Our natural environment, living and inanimate, is affected by the Glory and Presence of God who dwells in God’s people. His Glory is revealed when the Church assembles and enters worship. Nevertheless, except for unusual instances, it is true that after the people leave, the church building, no matter how ornate, is void of the Presence of God. He has left with the saints.

(When there has been much prayer in one location one can feel the holiness of God there. But this is not the “house of God” in the same sense as the Tabernacle of the Congregation.)

It was altogether different with the Tabernacle of the Congregation. Imagine what would have happened if an Israelite went into the Holy Place, began to sing and dance in honor of a heathen god, or cursed, using God’s name in a blasphemous manner. Of course, we know that this could not have happened because if an Israelite even approached the Courtyard of the Tabernacle with such a thought in his heart he would have been struck dead instantly.

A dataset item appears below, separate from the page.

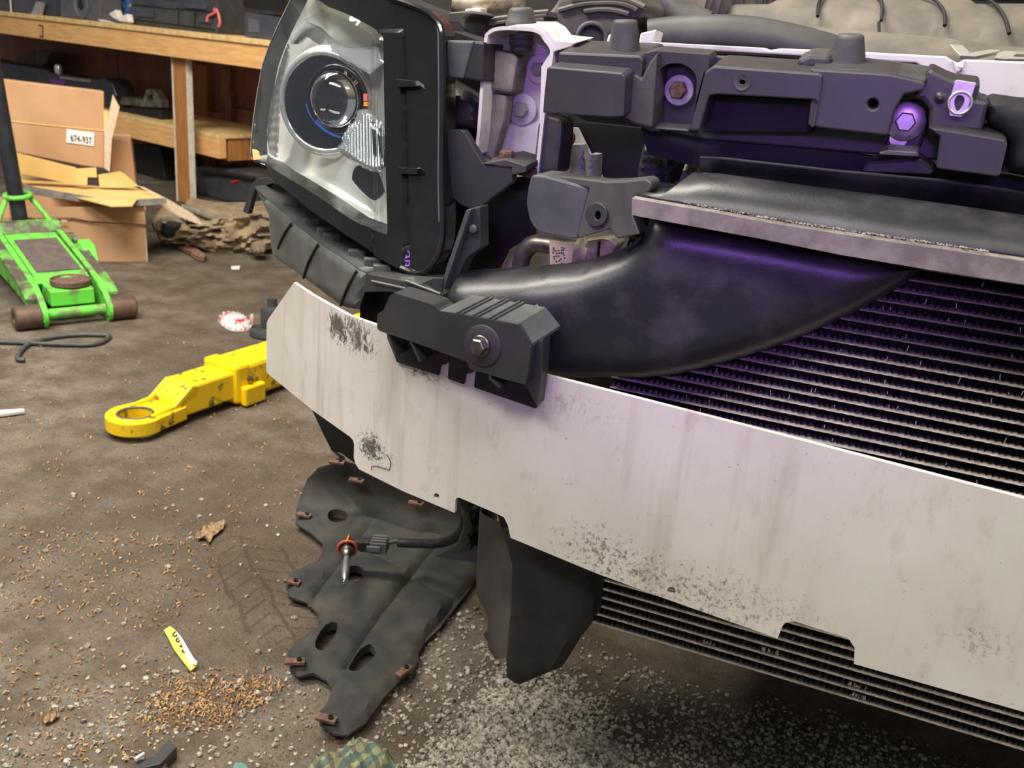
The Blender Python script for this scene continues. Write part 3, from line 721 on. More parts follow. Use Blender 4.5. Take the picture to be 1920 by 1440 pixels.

God Almighty, in all His holiness and glory, truly lived in the Tabernacle of the Congregation. It reminds us of the fact that in Christ dwells all the fullness of the Godhead. God Almighty in all His holiness and glory truly lives in the bodily form of Jesus of Nazareth.

The term church can never refer to a building. The building in which Christians worship, no matter what kind of design and furnishings it has, can never be more than a meeting hall for the Church of Christ, the true and eternal Temple of God. As the Holy Spirit announced through Stephen, God never again will dwell in a temple made with hands.

We are the Temple of God. The term church is the English translation of a Greek word that means “called out.” We are “called out” from the world to be a holy people, peculiarly God’s own.

A building can never be “called out” from the world. Therefore the term church, technically speaking, cannot be applied to a physical structure. Such usage of the word, although a long-standing tradition, tends to steer people away from the fact that God intends that every Christian leave the spirit of this age and follow Christ with an undivided heart so God may abide in him. The Christian is God’s house.

Although God lived in the Tabernacle of the Congregation and accompanied the Israelites through all their wilderness wandering (just as He accompanies you and me through all our wilderness wandering), nevertheless, the chief purpose of the Tabernacle of the Congregation is to point us toward the eternal Temple of God that is being built on the proven Cornerstone, the Lord Jesus Christ.

The burden concerning the house of God appears many times throughout the Old Testament. The idea of the house of God being constructed from God’s called-out people did not appear clearly until after the Lord Jesus rose from the dead. In Old Testament times the Israelites understood the house of God to be a physical structure, such as the Temple of Solomon or the Temple of Herod.